All an agent does is get itnin mls. Educate yourself on the comps and figure out what price you should list at. It's the biggest racket since the mafia. I researched my area and found a listing agent that provided full service for a flat listing fee(only if it sells) and a 3% buyers agent fee.

Your house sells it self you just need the exposure of mls.

Also open houses only benefit your agent they use YOUR House to meet new potential clients. They really don't benefit you in any way.

Can't wait til this industry falls apart. The only place I think they serve a purpose is if you're relocating and don't know the city you're movi˝g to. But then you shouldn't buy you shouldn't rent for a few years to figure out where you really want to live.
Damn, you mad bro?

I'm no mindless shill for the Realtor cult, but what you're saying is only partially accurate, and only for some cases. If self-service was really that easy, we wouldn't see 80% of FSBO sellers eventually list with an agent like they do.
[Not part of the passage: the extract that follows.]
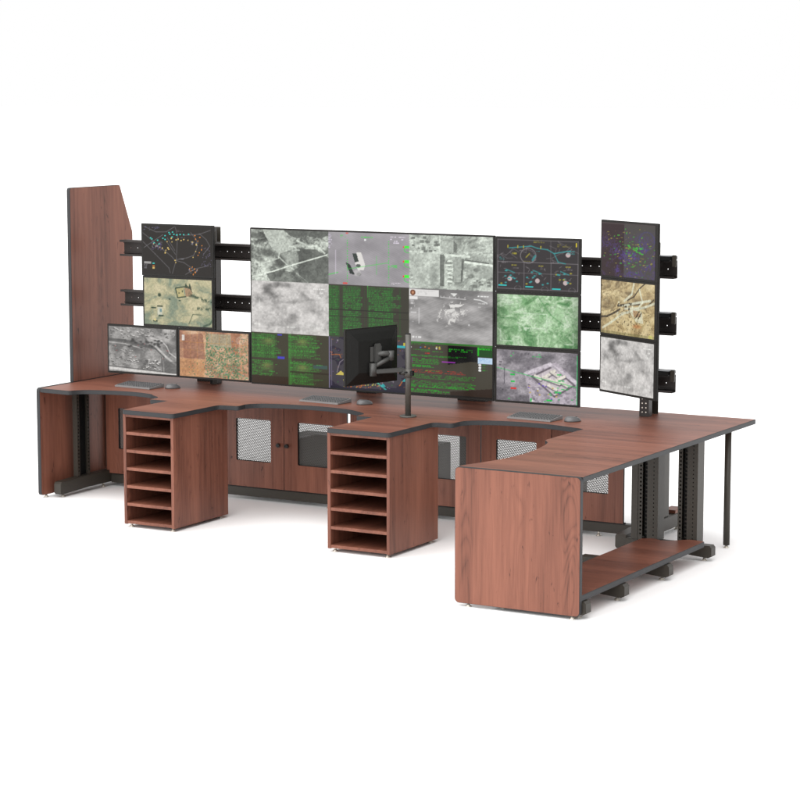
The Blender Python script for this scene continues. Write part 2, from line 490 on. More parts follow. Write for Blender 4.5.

I'm well aware of the games that some agents play, and I have real issues with the culture. I hate the upselling, the smarminess, the tendency to push for a quick sale over best client value - you name it. But there's way more potential value added than just an MLS gateway. Negotiation theory, best practices, service provider networks, expectation management, detailed and accurate market research, and additional exposure (outside MLS) through various advertising tools are all examples. I'll be the first to tell you that if you don't need those things, or your agent can't deliver them, walk away and DIY or hire someone else. But many people genuinely want that help and don't mind paying for it. To each his own, I say.